Church Of St Michael And All Angels is a Grade II* listed building in the Stafford local planning authority area, England. First listed on 15 January 1968. A Medieval Church.
Church Of St Michael And All Angels
- WRENN ID
- western-sandstone-bracken
- Grade
- II*
- Local Planning Authority
- Stafford
- Country
- England
- Date first listed
- 15 January 1968
- Type
- Church
- Period
- Medieval
- Source
- Historic England listing
Description
Church of St Michael and All Angels, Adbaston
A parish church of 13th and 16th-century origins, restored in 1885. Built in ashlar local red sandstone with tile roofs.
The church comprises a nave with north aisle, lower chancel, west tower, and south porch. The exterior is largely in Tudor-Gothic style. The nave is lit by two 2-light and one taller 3-light window, all square-headed with ogee-headed lights. The south doorway has a flat ogee head and opens into a pretty porch dated 1894, which is timber-framed on a dwarf stone wall with glazed sides, an ogee-headed entrance, and barge boards richly decorated with foliage. The Perpendicular 3-stage tower has angle buttresses and a restored quatrefoil band (characteristic of Staffordshire) below the embattled parapet with pinnacles. The west doorway is blocked and part glazed. A 3-light west window, a clock in the south face of the second stage, and 2-light belfry openings with louvres are features of the tower. The Perpendicular north aisle has four 3-light windows, the heads of which are carved from re-used 13th-century grave slabs. There is also a blocked doorway with similar detail to the south doorway. The bay at the east end, housing the organ, has been heightened to a second storey under a gable, though a blocked original window with tracery is visible in the east wall. In the chancel the south wall is heavily restored and includes a renewed small round-headed window, a 2-light square-headed window, and a renewed doorway. The 3-light Perpendicular east window is narrow and steeply pointed. The north side shows earlier fabric with round-headed and 2-light square-headed windows corresponding with the south side.
The interior preserves earlier Gothic work. The 3-bay nave arcade has octagonal piers and stepped round arches characteristic of 13th to 14th-century work in this part of Staffordshire, although the pier at the east end is 19th-century and supports a narrow pointed arch added to accommodate the organ. The tall tower arch has polygonal responds and is probably contemporary with the nave, as is the chancel arch with polygonal responds, double-chamfered arch, and one unrestored capital with nailhead decoration. The nave has a 4-bay roof with cambered tie-beams, turned king posts, and arched braces. The chancel has a keeled cradle roof. Walls are unplastered, and floors are 19th-century decorative tiles with parquet floors below benches.
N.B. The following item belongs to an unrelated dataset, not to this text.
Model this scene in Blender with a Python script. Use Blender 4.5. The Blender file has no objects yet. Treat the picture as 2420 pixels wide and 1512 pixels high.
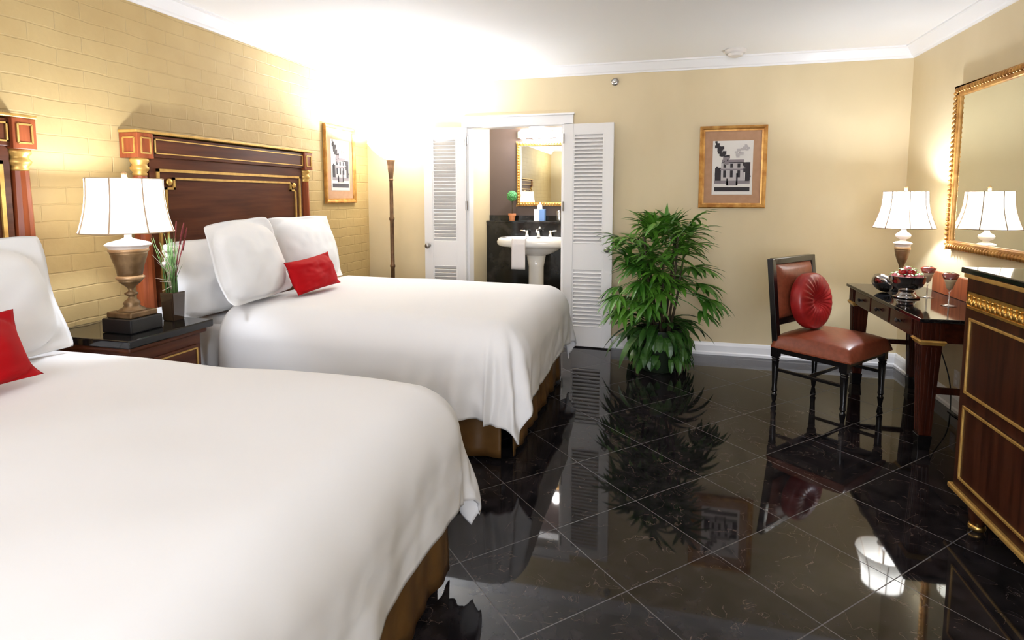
import bpy, bmesh, math, random
from mathutils import Vector, Matrix, noise
PI = math.pi
scene = bpy.context.scene
C = scene.collection
random.seed(7)

# ------------------------------------------------------------------ room numbers (metres)
XL, XR, YB, YF, ZC = -2.995, 1.93, 5.44, -2.4, 2.64
CAM_H = 1.44

# ------------------------------------------------------------------ materials
def mat(name, col, rough=.5, metal=0, coat=0, spec=.5, emis=None, estr=0, trans=0, ior=1.5, sheen=0, bump=None):
    m = bpy.data.materials.new(name); m.use_nodes = True
    b = m.node_tree.nodes['Principled BSDF']
    b.inputs['Base Color'].default_value = (*col, 1)
    b.inputs['Roughness'].default_value = rough
    b.inputs['Metallic'].default_value = metal
    b.inputs['Coat Weight'].default_value = coat
    b.inputs['Specular IOR Level'].default_value = spec
    b.inputs['Transmission Weight'].default_value = trans
    b.inputs['IOR'].default_value = ior
    b.inputs['Sheen Weight'].default_value = sheen
    if emis:
        b.inputs['Emission Color'].default_value = (*emis, 1); b.inputs['Emission Strength'].default_value = estr
    if bump:
        n = m.node_tree.nodes; l = m.node_tree.links
        tc = n.new('ShaderNodeTexCoord'); t = n.new('ShaderNodeTexNoise'); bp = n.new('ShaderNodeBump')
        t.inputs['Scale'].default_value = bump[0]; t.inputs['Detail'].default_value = 4
        bp.inputs['Strength'].default_value = bump[1]; bp.inputs['Distance'].default_value = bump[2]
        l.new(tc.outputs['Object'], t.inputs['Vector']); l.new(t.outputs['Fac'], bp.inputs['Height']); l.new(bp.outputs['Normal'], b.inputs['Normal'])
    return m

def ramp(nt, fac, stops):
    r = nt.nodes.new('ShaderNodeValToRGB')
    while len(r.color_ramp.elements) < len(stops): r.color_ramp.elements.new(.5)
    for e, (p, c) in zip(r.color_ramp.elements, stops):
        e.position = p; e.color = (*c, 1)
    nt.links.new(fac, r.inputs['Fac']); return r.outputs['Color']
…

Fixtures of note include a 19th-century font with a round bowl bearing quatrefoils in roundels and an octagonal stem. A polygonal wooden Gothic pulpit has open tracery. Benches have square ends with moulded edges and two fielded panels. An 18th-century Hanoverian Royal Arms hangs in the aisle west wall. In the base of the tower is an 18th-century commandment board with figures of Moses and Aaron, possibly once the reredos. Notable monuments include a grave slab in the chancel floor to Reginald Bradoke (died 1441) and his wife Matilda (died 1468) with incised effigies and inscription. In the nave is a wall monument to Richard Townsend (died 1729) with a stone tablet and apron, but the achievement is a painted oval board. A white marble neo-classical tablet commemorates William Collen (died 1784). An unusual scrolled 18th-century wooden board commemorates William Wakeley (died 1714 aged 125). A hatchment of Richard Whitworth (died 1748) is in the nave. The east window shows Ezekiel's Vision (circa 1885). The chancel north window and one of the nave south windows contain medieval glass fragments showing shields. A nave south window showing Christ resurrected is by H. Hughes (1872).
The churchyard contains the base of a churchyard cross, with modern shaft and head.
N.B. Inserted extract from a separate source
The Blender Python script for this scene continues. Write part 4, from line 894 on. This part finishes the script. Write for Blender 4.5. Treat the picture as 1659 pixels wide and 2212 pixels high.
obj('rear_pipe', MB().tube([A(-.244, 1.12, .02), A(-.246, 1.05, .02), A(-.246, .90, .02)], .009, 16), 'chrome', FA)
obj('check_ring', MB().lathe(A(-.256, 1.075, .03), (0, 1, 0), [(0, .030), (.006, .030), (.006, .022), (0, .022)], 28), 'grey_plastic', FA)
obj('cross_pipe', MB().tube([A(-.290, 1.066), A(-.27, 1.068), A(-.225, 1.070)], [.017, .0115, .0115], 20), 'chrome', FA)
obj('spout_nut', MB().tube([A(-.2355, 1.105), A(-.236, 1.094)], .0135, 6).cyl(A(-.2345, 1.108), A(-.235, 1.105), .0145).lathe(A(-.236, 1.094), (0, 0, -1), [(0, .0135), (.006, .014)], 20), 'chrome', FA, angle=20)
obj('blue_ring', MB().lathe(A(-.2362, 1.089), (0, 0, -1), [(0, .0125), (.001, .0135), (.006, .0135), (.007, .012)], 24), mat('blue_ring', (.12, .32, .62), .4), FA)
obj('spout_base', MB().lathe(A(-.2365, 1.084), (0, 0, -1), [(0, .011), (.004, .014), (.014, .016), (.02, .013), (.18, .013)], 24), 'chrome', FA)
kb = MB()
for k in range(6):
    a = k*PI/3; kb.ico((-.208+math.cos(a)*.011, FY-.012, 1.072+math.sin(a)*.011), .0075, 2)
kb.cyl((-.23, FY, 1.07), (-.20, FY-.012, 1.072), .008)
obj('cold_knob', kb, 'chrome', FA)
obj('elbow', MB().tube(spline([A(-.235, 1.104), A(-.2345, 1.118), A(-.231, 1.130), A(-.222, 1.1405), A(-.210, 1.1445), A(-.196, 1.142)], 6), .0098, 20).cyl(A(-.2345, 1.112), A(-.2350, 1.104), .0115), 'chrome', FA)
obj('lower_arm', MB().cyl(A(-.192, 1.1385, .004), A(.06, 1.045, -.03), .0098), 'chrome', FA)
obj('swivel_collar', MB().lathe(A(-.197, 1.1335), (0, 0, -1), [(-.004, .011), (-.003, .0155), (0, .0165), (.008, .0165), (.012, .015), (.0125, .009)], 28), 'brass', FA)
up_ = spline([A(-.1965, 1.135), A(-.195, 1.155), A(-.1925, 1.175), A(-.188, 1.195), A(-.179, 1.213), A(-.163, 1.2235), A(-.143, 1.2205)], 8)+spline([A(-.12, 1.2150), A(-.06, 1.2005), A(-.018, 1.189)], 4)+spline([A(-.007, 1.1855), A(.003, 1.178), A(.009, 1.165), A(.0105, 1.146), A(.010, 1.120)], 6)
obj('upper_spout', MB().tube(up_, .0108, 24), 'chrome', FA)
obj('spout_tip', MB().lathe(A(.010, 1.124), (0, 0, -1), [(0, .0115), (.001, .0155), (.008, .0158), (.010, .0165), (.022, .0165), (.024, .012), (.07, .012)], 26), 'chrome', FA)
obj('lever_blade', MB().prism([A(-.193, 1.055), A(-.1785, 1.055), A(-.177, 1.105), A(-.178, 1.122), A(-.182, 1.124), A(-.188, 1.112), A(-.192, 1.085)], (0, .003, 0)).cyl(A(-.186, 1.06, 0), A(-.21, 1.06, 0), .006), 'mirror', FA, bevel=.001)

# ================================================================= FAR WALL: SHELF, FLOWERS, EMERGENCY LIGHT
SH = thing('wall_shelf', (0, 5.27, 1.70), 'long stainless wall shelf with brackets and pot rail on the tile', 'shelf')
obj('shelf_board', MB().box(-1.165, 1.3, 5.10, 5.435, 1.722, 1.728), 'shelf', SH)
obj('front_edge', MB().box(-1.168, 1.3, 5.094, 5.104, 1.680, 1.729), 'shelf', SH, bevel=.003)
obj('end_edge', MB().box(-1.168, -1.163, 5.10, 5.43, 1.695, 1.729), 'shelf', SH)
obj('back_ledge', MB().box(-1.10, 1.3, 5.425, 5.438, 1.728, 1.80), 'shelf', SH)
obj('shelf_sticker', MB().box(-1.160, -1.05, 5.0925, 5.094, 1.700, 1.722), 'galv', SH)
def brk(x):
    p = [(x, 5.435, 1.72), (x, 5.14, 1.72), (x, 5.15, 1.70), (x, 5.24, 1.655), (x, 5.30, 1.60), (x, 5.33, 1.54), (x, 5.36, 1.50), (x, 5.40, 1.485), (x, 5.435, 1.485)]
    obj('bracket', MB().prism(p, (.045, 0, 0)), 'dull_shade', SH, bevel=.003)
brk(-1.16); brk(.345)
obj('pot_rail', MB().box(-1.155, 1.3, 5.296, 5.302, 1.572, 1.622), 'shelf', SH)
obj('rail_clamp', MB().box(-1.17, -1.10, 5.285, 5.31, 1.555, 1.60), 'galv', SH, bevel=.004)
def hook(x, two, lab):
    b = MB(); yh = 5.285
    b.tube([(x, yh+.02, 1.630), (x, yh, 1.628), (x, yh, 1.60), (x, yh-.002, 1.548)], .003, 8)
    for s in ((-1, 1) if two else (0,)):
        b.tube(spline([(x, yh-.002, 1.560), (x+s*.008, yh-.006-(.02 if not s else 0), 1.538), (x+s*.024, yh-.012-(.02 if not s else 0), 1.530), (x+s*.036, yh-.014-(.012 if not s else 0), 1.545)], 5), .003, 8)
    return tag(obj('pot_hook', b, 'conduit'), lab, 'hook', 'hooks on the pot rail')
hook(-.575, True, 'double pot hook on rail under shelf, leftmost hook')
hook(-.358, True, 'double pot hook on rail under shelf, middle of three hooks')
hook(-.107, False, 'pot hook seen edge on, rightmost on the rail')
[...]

The church has 12th-century origins, evidenced by restored 12th-century chancel windows. In the 13th to 14th centuries the church was extended by addition of a north aisle and a west tower. The aisle features round-headed arches used elsewhere in the district, although the arcade has also been interpreted as comprising 15th-century piers and re-use of late 12th-century arches. The tower was rebuilt in the late 15th or 16th centuries, and the building was re-fenestrated at this time. The church was restored in 1885, from which period date the roofs and alterations to the nave arcade to accommodate an organ. The porch was added in 1894.